> **PROBLEM**
Retype each line exactly. Skip images.
[start SUPPLIED INFORMATION]
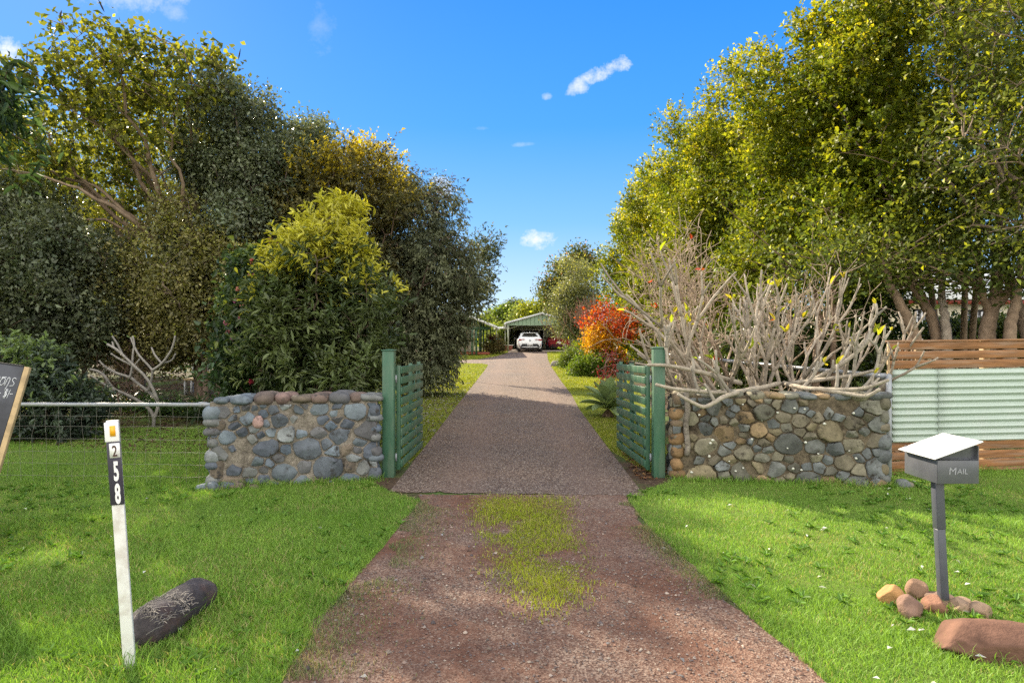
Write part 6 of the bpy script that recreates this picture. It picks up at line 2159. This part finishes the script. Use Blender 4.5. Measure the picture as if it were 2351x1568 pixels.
tag(blades('median_grass', P, rg, 0.034, 0.0042, ((0.21, 0.29, 0.02), (0.43, 0.46, 0.045)), (.45, .38, .16), .10, zoff=.008), kind='stuff')
# thin dry grass creeping over the gravel edges
T = []
for line in (GRAV_L[2:], GRAV_R[:-2]):
    for (x0, y0), (x1, y1) in zip(line, line[1:]):
        n = int(math.hypot(x1 - x0, y1 - y0) * 1700)
        t = rg.random(n)
        sgn = 1 if line is GRAV_R[:-2] else 1
        off = np.abs(rg.normal(size=n)) * (.20 if x0 < 0 else .10)
        T.append(np.stack([x0 + (x1 - x0) * t + (off if x0 < 0 else -off), y0 + (y1 - y0) * t], 1))
T = np.concatenate(T)
T = T[visible(T) & (snoise(np.stack([T[:, 0], T[:, 1], T[:, 0] * 0], 1), 61, 2.0) > -.35)]
tag(blades('creeping_grass', T, rg, 0.024, 0.0036, ((.12, .16, .06), (.22, .26, .11)), (.36, .30, .16), .22, zoff=.008), kind='stuff')
# verges farther away
P = np.concatenate([scatter(p, d, rg, a, b) for p in (verge_l, verge_r, verge_l2) for a, b, d in ((8.5, 14, 2600), (14, 24, 1300), (24, 54, 380))])
far = P[:, 1] > 20
tag(blades('verge_grass', P[~far], rg, 0.032, 0.007, ((0.14, 0.19, 0.018), (0.29, 0.31, 0.035)), (.40, .34, .16), .10), kind='stuff')
tag(blades('verge_grass', P[far], rg, 0.04, 0.02, ((0.19, 0.235, 0.02), (0.36, 0.37, 0.04)), (.42, .36, .16), .06), kind='stuff')
# patchy grass in the bed behind the wire fence
bed = [(-14, 12.6), (-3.6, 12.3), (-3.6, 17), (-14, 17)]
P = scatter(bed, 800, rg, 12, 17)
P = P[snoise(np.stack([P[:, 0], P[:, 1], P[:, 0] * 0], 1), 71, .8) > .0]
tag(blades('bed_grass', P, rg, 0.04, 0.008, ((.07, .12, .02), (.17, .2, .04)), DRY, .1), kind='stuff')

# loose gravel
P = scatter(grav_poly, 1500, rg, 2.9, 5.0)
P2 = scatter(grav_poly, 620, rg, 5.0, 7.7)
P = np.concatenate([P, P2])
P = P[snoise(np.stack([P[:, 0], P[:, 1], P[:, 0] * 0], 1), 81, .8) + rg.normal(size=len(P)) * .5 > 0.0]
n = len(P)
o = np.array([[1, 0, 0], [-1, 0, 0], [0, 1, 0], [0, -1, 0], [0, 0, 1.0]])
f = np.array([[0, 2, 4], [2, 1, 4], [1, 3, 4], [3, 0, 4]])
sz = rg.lognormal(-5.25, .42, n)
R2 = rg.uniform(0, 6.28, n)
v = o[None] * sz[:, None, None] * rg.uniform(.6, 1.3, (n, 5, 1))
vx = v[..., 0] * np.cos(R2)[:, None] - v[..., 1] * np.sin(R2)[:, None]
vy = v[..., 0] * np.sin(R2)[:, None] + v[..., 1] * np.cos(R2)[:, None]
v = np.stack([vx, vy, v[..., 2] * .8], -1) + np.stack([P[:, 0], P[:, 1], zgl(P[:, 1]) + .009], 1)[:, None]
pal = np.array([(.15, .115, .10), (.24, .20, .175), (.12, .10, .10), (.32, .26, .21), (.19, .11, .08), (.22, .16, .13)])
col = pal[rg.integers(len(pal), size=n)] * rg.uniform(.7, 1.3, (n, 1))
mb = MB().add(v.reshape(-1, 3), (np.arange(n)[:, None, None] * 5 + f[None]).reshape(-1, 3), np.repeat(col, 5, 0))
tag(mb.build('loose_gravel', M['rock']), kind='stuff')

# fallen leaves: pale litter left of the driveway, dark litter under the trees, white petals on the lawn
def litter(name, P, L, cols, r, z=.012):
    n = len(P)
    a = r.uniform(0, 6.283, n)
    A = np.stack([np.cos(a), np.sin(a), r.normal(size=n) * .25], 1)
    c = np.array(cols)[r.integers(len(cols), size=n)] * r.uniform(.7, 1.25, (n, 1))
    mb = MB()
    Ls = L * r.uniform(.5, 1.3, n)
    add_leaves(mb, np.stack([P[:, 0], P[:, 1], zgl(P[:, 1]) + z], 1), A, np.tile([0, 0, 1.0], (n, 1)) + r.normal(size=(n, 3)) * .3, Ls, Ls * .5, c)
    return tag(mb.build(name, M['petal']), kind='stuff')


P = scatter(verge_l, 130, rg, 9, 26)
P = P[(np.abs(P[:, 1] - 16) < 7)]
litter('leaf_litter', P, .06, [(.30, .28, .26), (.2, .16, .12), (.12, .07, .04), (.36, .35, .33)], rg, .025)
P = scatter([(-14, 12.8), (-1.8, 9), (-2.3, 12), (-3.3, 16), (-5, 22), (-14, 22)], 120, rg, 9, 22)
litter('leaf_litter', P, .07, [(.12, .07, .045), (.18, .12, .07), (.09, .05, .035)], rg)
P = scatter([(1.75, 8.5), (2.6, 10.6), (6, 10.8), (6, 9.2), (4.6, 8.4)], 160, rg, 8, 12)
litter('leaf_litter', P, .07, [(.25, .13, .05), (.35, .22, .07), (.16, .08, .04)], rg)
P = scatter([(1.55, 8.2), (1.75, 8.2), (1.8, 10.2), (1.62, 10.2)], 700, rg, 8, 11)
litter('leaf_litter', P, .05, [(.22, .10, .045), (.3, .17, .07), (.13, .06, .04)], rg)
P = np.concatenate([scatter(lawn_r, 3.2, rg, 3, 8), scatter(lawn_l, .9, rg, 3, 8)])
litter('fallen_petals', P, .045, [(.75, .76, .72), (.7, .72, .65), (.55, .6, .4)], rg, .04)
P = scatter(grav_poly, 5, rg, 3, 8)
litter('leaf_litter', P, .04, [(.35, .27, .2), (.2, .12, .08), (.3, .3, .3)], rg, .015)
[end SUPPLIED INFORMATION]
> **TASK RESULT**
Write part 6 of the bpy script that recreates this picture. It picks up at line 2159. This part finishes the script. Use Blender 4.5. Measure the picture as if it were 2351x1568 pixels.
tag(blades('median_grass', P, rg, 0.034, 0.0042, ((0.21, 0.29, 0.02), (0.43, 0.46, 0.045)), (.45, .38, .16), .10, zoff=.008), kind='stuff')
# thin dry grass creeping over the gravel edges
T = []
for line in (GRAV_L[2:], GRAV_R[:-2]):
    for (x0, y0), (x1, y1) in zip(line, line[1:]):
        n = int(math.hypot(x1 - x0, y1 - y0) * 1700)
        t = rg.random(n)
        sgn = 1 if line is GRAV_R[:-2] else 1
        off = np.abs(rg.normal(size=n)) * (.20 if x0 < 0 else .10)
        T.append(np.stack([x0 + (x1 - x0) * t + (off if x0 < 0 else -off), y0 + (y1 - y0) * t], 1))
T = np.concatenate(T)
T = T[visible(T) & (snoise(np.stack([T[:, 0], T[:, 1], T[:, 0] * 0], 1), 61, 2.0) > -.35)]
tag(blades('creeping_grass', T, rg, 0.024, 0.0036, ((.12, .16, .06), (.22, .26, .11)), (.36, .30, .16), .22, zoff=.008), kind='stuff')
# verges farther away
P = np.concatenate([scatter(p, d, rg, a, b) for p in (verge_l, verge_r, verge_l2) for a, b, d in ((8.5, 14, 2600), (14, 24, 1300), (24, 54, 380))])
far = P[:, 1] > 20
tag(blades('verge_grass', P[~far], rg, 0.032, 0.007, ((0.14, 0.19, 0.018), (0.29, 0.31, 0.035)), (.40, .34, .16), .10), kind='stuff')
tag(blades('verge_grass', P[far], rg, 0.04, 0.02, ((0.19, 0.235, 0.02), (0.36, 0.37, 0.04)), (.42, .36, .16), .06), kind='stuff')
# patchy grass in the bed behind the wire fence
bed = [(-14, 12.6), (-3.6, 12.3), (-3.6, 17), (-14, 17)]
P = scatter(bed, 800, rg, 12, 17)
P = P[snoise(np.stack([P[:, 0], P[:, 1], P[:, 0] * 0], 1), 71, .8) > .0]
tag(blades('bed_grass', P, rg, 0.04, 0.008, ((.07, .12, .02), (.17, .2, .04)), DRY, .1), kind='stuff')

# loose gravel
P = scatter(grav_poly, 1500, rg, 2.9, 5.0)
P2 = scatter(grav_poly, 620, rg, 5.0, 7.7)
P = np.concatenate([P, P2])
P = P[snoise(np.stack([P[:, 0], P[:, 1], P[:, 0] * 0], 1), 81, .8) + rg.normal(size=len(P)) * .5 > 0.0]
n = len(P)
o = np.array([[1, 0, 0], [-1, 0, 0], [0, 1, 0], [0, -1, 0], [0, 0, 1.0]])
f = np.array([[0, 2, 4], [2, 1, 4], [1, 3, 4], [3, 0, 4]])
sz = rg.lognormal(-5.25, .42, n)
R2 = rg.uniform(0, 6.28, n)
v = o[None] * sz[:, None, None] * rg.uniform(.6, 1.3, (n, 5, 1))
vx = v[..., 0] * np.cos(R2)[:, None] - v[..., 1] * np.sin(R2)[:, None]
vy = v[..., 0] * np.sin(R2)[:, None] + v[..., 1] * np.cos(R2)[:, None]
v = np.stack([vx, vy, v[..., 2] * .8], -1) + np.stack([P[:, 0], P[:, 1], zgl(P[:, 1]) + .009], 1)[:, None]
pal = np.array([(.15, .115, .10), (.24, .20, .175), (.12, .10, .10), (.32, .26, .21), (.19, .11, .08), (.22, .16, .13)])
col = pal[rg.integers(len(pal), size=n)] * rg.uniform(.7, 1.3, (n, 1))
mb = MB().add(v.reshape(-1, 3), (np.arange(n)[:, None, None] * 5 + f[None]).reshape(-1, 3), np.repeat(col, 5, 0))
tag(mb.build('loose_gravel', M['rock']), kind='stuff')

# fallen leaves: pale litter left of the driveway, dark litter under the trees, white petals on the lawn
def litter(name, P, L, cols, r, z=.012):
    n = len(P)
    a = r.uniform(0, 6.283, n)
    A = np.stack([np.cos(a), np.sin(a), r.normal(size=n) * .25], 1)
    c = np.array(cols)[r.integers(len(cols), size=n)] * r.uniform(.7, 1.25, (n, 1))
    mb = MB()
    Ls = L * r.uniform(.5, 1.3, n)
    add_leaves(mb, np.stack([P[:, 0], P[:, 1], zgl(P[:, 1]) + z], 1), A, np.tile([0, 0, 1.0], (n, 1)) + r.normal(size=(n, 3)) * .3, Ls, Ls * .5, c)
    return tag(mb.build(name, M['petal']), kind='stuff')


P = scatter(verge_l, 130, rg, 9, 26)
P = P[(np.abs(P[:, 1] - 16) < 7)]
litter('leaf_litter', P, .06, [(.30, .28, .26), (.2, .16, .12), (.12, .07, .04), (.36, .35, .33)], rg, .025)
P = scatter([(-14, 12.8), (-1.8, 9), (-2.3, 12), (-3.3, 16), (-5, 22), (-14, 22)], 120, rg, 9, 22)
litter('leaf_litter', P, .07, [(.12, .07, .045), (.18, .12, .07), (.09, .05, .035)], rg)
P = scatter([(1.75, 8.5), (2.6, 10.6), (6, 10.8), (6, 9.2), (4.6, 8.4)], 160, rg, 8, 12)
litter('leaf_litter', P, .07, [(.25, .13, .05), (.35, .22, .07), (.16, .08, .04)], rg)
P = scatter([(1.55, 8.2), (1.75, 8.2), (1.8, 10.2), (1.62, 10.2)], 700, rg, 8, 11)
litter('leaf_litter', P, .05, [(.22, .10, .045), (.3, .17, .07), (.13, .06, .04)], rg)
P = np.concatenate([scatter(lawn_r, 3.2, rg, 3, 8), scatter(lawn_l, .9, rg, 3, 8)])
litter('fallen_petals', P, .045, [(.75, .76, .72), (.7, .72, .65), (.55, .6, .4)], rg, .04)
P = scatter(grav_poly, 5, rg, 3, 8)
litter('leaf_litter', P, .04, [(.35, .27, .2), (.2, .12, .08), (.3, .3, .3)], rg, .015)